At one roadside stop we found Devonian-period claystones. The Devonian geological period is known as the “Age of Fishes” so we immediately began cracking rocks in the hopes of finding fish fossils. Unfortunately the five minutes allowance went too quickly and we didn’t find any – although I am sure they were there hiding for the next excited geologist to find!






Collecting samples on one of the Fifield tenements, we found three old gold mine shafts. The opening to these shafts were so small I can barely imagine humans fitting down there. One shaft was so deep we couldn’t see the bottom of it. No rehabilitation had been done to the site – they were seriously just left abandoned with wooden supports and frames in situ!img_2580






















Always keeping a vigilant eye out for wildlife I was very excited to see a huge, black wild pig making a mad dash for the tree boundary on a property. I was very grateful I was in the car paddock bashing at the time! The pig was as big as a cow!
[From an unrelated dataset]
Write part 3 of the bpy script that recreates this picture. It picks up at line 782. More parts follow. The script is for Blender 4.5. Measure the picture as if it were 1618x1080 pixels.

Having collected all our samples for the day we were then able to have some fun searching for ultra-mafic outcrop. Some significant bush bashing with shovel, bucket and hammer in hand resulted in the discovery of the most perfect, beautiful fairy circle of wildflowers and igneous rock outcrop! Sunning ourselves in this magical wonderland was just epic!





Speaking of bush bashing……I have hiked before, and I have hiked in the bush. But I have never seen bush like such that we saw today. There are no vestiges of tracks (other than pig tracks!) and when you are walking through the bush you are zig zagging your way past trees, stumps and rocks. Everywhere you look is similar looking bush terrain with very little sunlight. It is so very easy to lose your direction and I can understand how people get lost and walk in circles. Today was a huge lesson in walking with a shovel over one shoulder, a bucket on the other arm and a compass in hand at all times, always taking note of which direction you are heading and never forgetting where you left the bloody car!img_2593


After a hot and dusty day, beers at the Fifield pub were in order, and of course, being the rookie, I became designated driver. After dinner at the Trundle RSL – chinese dinner, no less, where I think EVERY person from Trundle, Fifield and Syerston gathered for a Wednesday chinese dinner (even all the pub staff was there indicating the pub was either closed or chronically understaffed!) –  I dragged myself off to bed, so exhausted I forgot to change into my jimmy jams!